でも、この本を読んで「模擬授業」に対して前向きになれたな。というか、教師が自ら(本当はなれっこない)子どもの立場に意識的に身を置いてみることに価値があるのだな。それは「わざと子どもっぽくふるまう「もどき」」ではなく、自分の経験や前提知識を傍に置いて「他者の靴を履く」行為なんだという基本的なことに気付かされた。本書ではそれはミニレクチャー2の「子ども役になるということ」という箇所で丁寧に書かれている。子ども役をつとめる教師が「知っている、わかっていることを意識的に保留すること」「生徒役の立場で感情をはたらかせること」自体が、効果的な営みなんだな。

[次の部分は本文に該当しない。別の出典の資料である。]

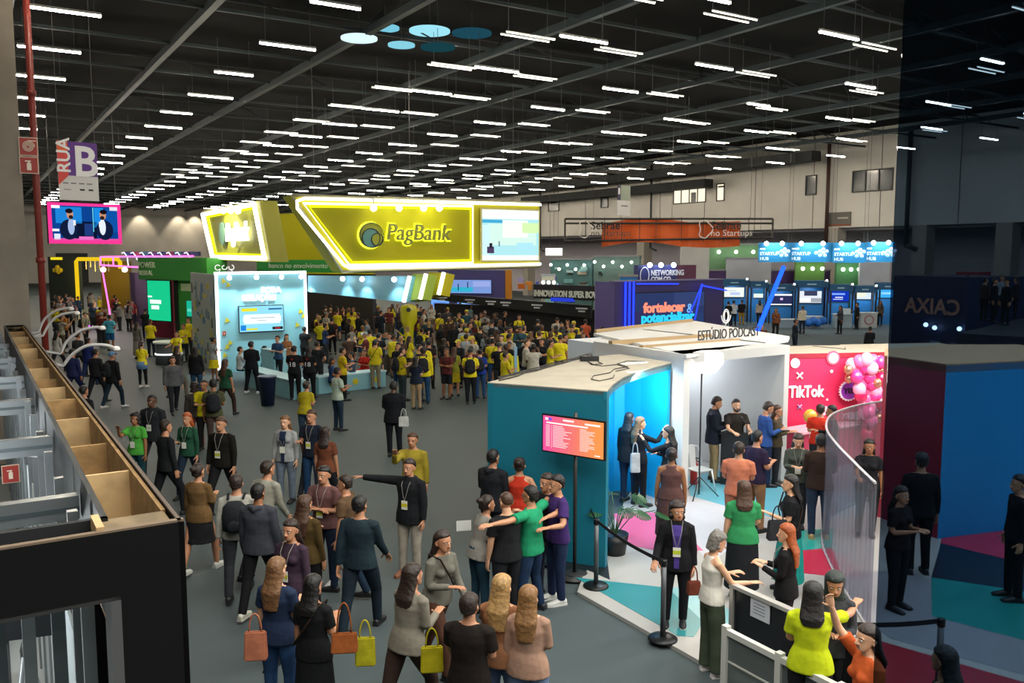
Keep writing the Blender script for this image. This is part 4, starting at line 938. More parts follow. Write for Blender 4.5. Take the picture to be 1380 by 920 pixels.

もともとが教科内容に関心が強いタイプの僕にとっては、こういうふうに意識的に子どもの立場に身を置いてみることは、いいトレーニングになる気がする。いま思えば、東京に暮らしていた頃に、渡辺先生の対話型模擬授業検討会とか、もっとのぞいておけばよかった…と、もったいないことしたな、と思う。本書が面白かったので、東京学芸大学の学生さんたちが公開した「対話型模擬授業検討会」についての報告書もダウンロードして読んでみたが、興味のある方はこちらもあわせてどうぞ。
「対話型模擬授業検討会」の実演とそれをめぐって(報告書)/PDFファイル
というわけで、これはきっと何度か読み返したくなる本だと思います。さらっと読みやすいのに、提示される考え方も、参考文献も、知識や経験が蓄積された広大な世界を背後に感じる本。実も蓋もない言い方をすると、「教師教育学が専門っていうのはこういうことなのか、すごい!」と思うくらい、とても良い本でした!